Wednesday, September 17, 2014

Boxes and Babies Don't Mix

   Perrin and I are big fans of the public library story times around town. We go pretty regularly. There is this one song they sing where they give all the kids little musical shakers to shake along during the chorus. It's annoying and gets stuck in your head for days, but they kids love it. And then when the song is over, all the kids go and put their shakers back in the box. At least, you hope they do. The story time lady always says it's okay if they hang onto it, but all the parents secretly hope that their kid will politely follow directions and put the shaker back in the box. Now, this is technically 18 month- 4 year story time, so Perrin is a little young. The other kids have an advantage when it comes to direction following and general compliance. But he's generally good at imitating, so when all the other kids go up to the front to put their shakers in the box, he will usually follow along. So the other day after the shaker song, Perrin follows the herd of toddlers up to the box and drops his shaker in. I'm clapping and cheering for him from the back of the room because I am totally "that" mom. But as everyone is returning to their spots on the floor, Perrin nonchalantly picks up the entire box of shakers that everyone just spent 10 minutes cheering and clapping and mind-medling their toddlers into giving up and dumps that shit out on the floor.


   And then I realized this is a metaphor. The above did happen, but it symbolized a lot more to me than my 15 month old's love for noisy toys. Babies don't get boxes. They just don't. They don't understand the adult compulsion to contain and compartmentalize. Just spent 3 hours separating the train tracks from the building blocks? Fuck it. Alphabet blocks all up in your Brio set! Alphabetized the story books? Bahahaha.....

   And it's not just the children as individuals- childhood, and therefore parenthood do not respect boxes and boundaries either. So why do we see so many things trying to force us into these narrow contraptions? Articles on how to balance work and home. Being a wife and being a mother. Taking care of the home and taking care of the children.
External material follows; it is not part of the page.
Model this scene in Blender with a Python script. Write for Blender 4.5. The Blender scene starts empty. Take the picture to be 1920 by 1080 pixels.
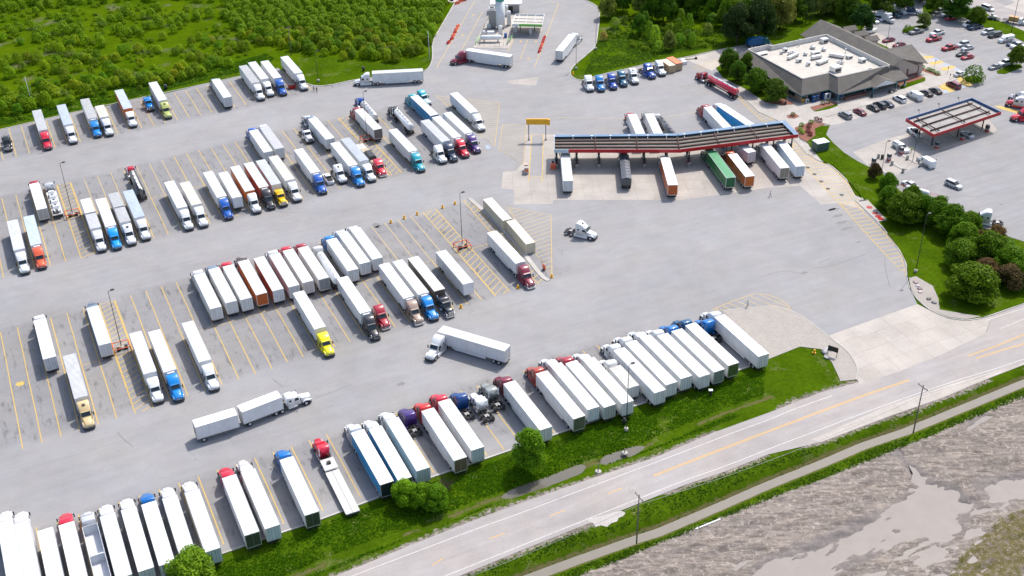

Heck, taking care of the children and taking care of ourselves. Alone time versus family time. None of these things are concrete ideas or categories. You can't just chip off a piece of yourself and put it in a box with a nice neat label. They aren't discrete receptacles of our being that we have to measure and calibrate. A little more here does not necessarily mean a little less there.  It's all part of life, and life is messy. Life is especially messy with children. That's just how it goes. Let's pretend all of your roles and priorities and interests are different colors. From the sound of a lot of the self-help articles floating around out there, your goal is to arrange your life into a beautiful rainbow. Fucking Roy G. Biv. Neat and orderly and sensible. But that's not how it works. Because real life in throwing all of those colors into a blender and accidentally flipping the switch before you put a lid on it. Brown. Life is brown. Beautiful, glorious, unpredictable, brown that everyone else thinks is gross and kind of looks like poop (and let's face it, there's a chance it's poop), but that you love and appreciate just as much as your toddler the first time they figured out they can mash all the Play Dough colors together. But you know what colors you mashed in there. You can appreciate the flecks of purple and red and indigo that are floating around in your brown messy life.

   For a while I felt bad because my week wasn't scheduled. There weren't distinct hours of me time or family time or couples time. My roles in my life weren't distinct and wife Rox bled into Mommy Rox and Daughter Rox and Chicken keeper Rox. I didn't always have a plan and there aren't enough lists and spreadsheets in the world to make me feel like I actually know what the hell I'm doing at any given moment. But that's ok. Forest, people. Look for the forest. And forests would be much more ugly and much less magical if all the trees were arranged by height and species. This is why parenthood is simultaneously beautiful and terrifying- because the messy, blended, scattered kaleidoscope of your life just wouldn't be the same sorted out tucked away into a pretty box on the shelf. And that's hard, especially for people like me who hold on to patterns and order. But that's why the universe gave me Perrin- to dump out all my boxes.